Arnold Ventures, as an example, says it believes that “moving away from a system in which a defendant’s liberty is determined solely on instinct or bail schedules to one in which judges have access to research-based risk assessments can help to improve judicial decision-making, increase public safety, promote the fair treatment of all individuals, and ensure the responsible use of taxpayer funds.”

Money plays a large role

Alison Shames, co-director of Advancing Pretrial Policy and Research for the Center for Effective Public Policy, said money bail plays a much larger role in injustice, pretrial, than any assessment tools. Her organization, funded by Arnold Ventures, works with jurisdictions to determine what their system of release determination is based on and how they can tweak it to make it more equitable for those facing pretrial retention. All pretrial assessment tools are not created equal, she said.

Alison Shames
Alison Shames

“Assessment tools are just one part of that. We really strongly believe it is a comprehensive approach that any jurisdiction should take,” she said. “Assessment tools are just one piece of a bigger puzzle.”

Arnold Ventures is very transparent about the information fed into its software to help determine a score for those facing trial, she said. PSA does not use demographic information, for example, to determine that score. Age is the only such factor it uses.

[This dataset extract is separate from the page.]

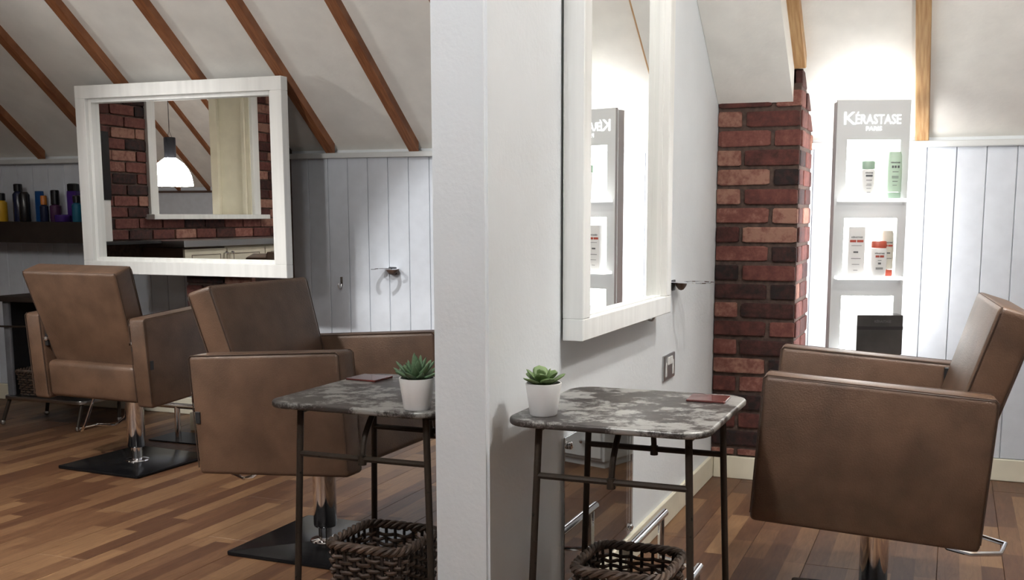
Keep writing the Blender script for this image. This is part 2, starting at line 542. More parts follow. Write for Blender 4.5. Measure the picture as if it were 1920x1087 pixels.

PSA gives judges a researched-based approach to help them determine who is a flight risk or more likely to commit a crime while on pretrial release, Shames said. “Otherwise, it gets based on where you live, what color skin you have, what your attitude is in court and who is in court to support you.”

Loss of liberty right now is caused primarily by financial releases, Shames said. “What we know from research is when the PSA is implemented along with other improvements, it will often lead to a decreased use of financial conditions, so an increased pretrial release rate.”

The Appeal, according to its report, did not find solid evidence that pretrial assessment tools are working as intended. “Only nine jurisdictions interviewed for Mapping Pretrial Injustice reported that their pretrial jail populations had decreased after their adoption of pretrial risk assessment tools.” Most jurisdictions do not track the impact of risk assessment tools on their jail populations at all.

Stanford Law School recently released its Risk Assessment Factsheet with a set of key questions on how pretrial assessment tools were designed, deployed and evaluated so stakeholders will have that information. It provides “a straightforward, standardized mechanism for stakeholders to use to conduct such audits and comparisons of any pretrial risk assessment tool they choose and when completed includes detailed answers “gathered and assembled by our team and then verified.”

Winters, an Equal Justice Works fellow for EPIC, said pretrial risk assessment tools have become a hot issue in the past couple of years due to their application in high profile cases.

“Every state’s laws are different and that is another reason we wanted to do this report,” Winters said. “It is really complicated because it is so different state by state and even county by county. We wanted to get an idea of where (pretrial assessment tools) are used and what they look like.”

The need for transparency and using subjective factors based on demographics are important, he said.

“Some of these tools include factors in terms of criminality of your family or social network,’’ he said. “It requires a lot of leaps and ends up de facto criminalizing based on your age, race and whether you are poor. Those are the factors that help determine level of risk which gives a veneer of objectivity to decision-making. That is the real difficulty with their use.”

The report was created so members of the public and defense counselors have a better idea of the technology being used, but also as a beginning to policy discussions, Winters said.

“The spaces we are moving next are advocating for where these tools are used,’’ he said. “It is a really hard conversation because a lot of times, adoption of risk tools comes with the goal of bail reform, but it does not always achieve that.”

When courts are asked to stop using these pretrial risk assessment tools, they want to know what the alternatives are, he said.

“The answer is that you have to fix the system that is operating and have legislation that is for presumption of release, to mitigate the collateral damage it reflects,’’ he said. “We advocate for proper regulation of them and that they have to be transparent, validated independently and regularly.”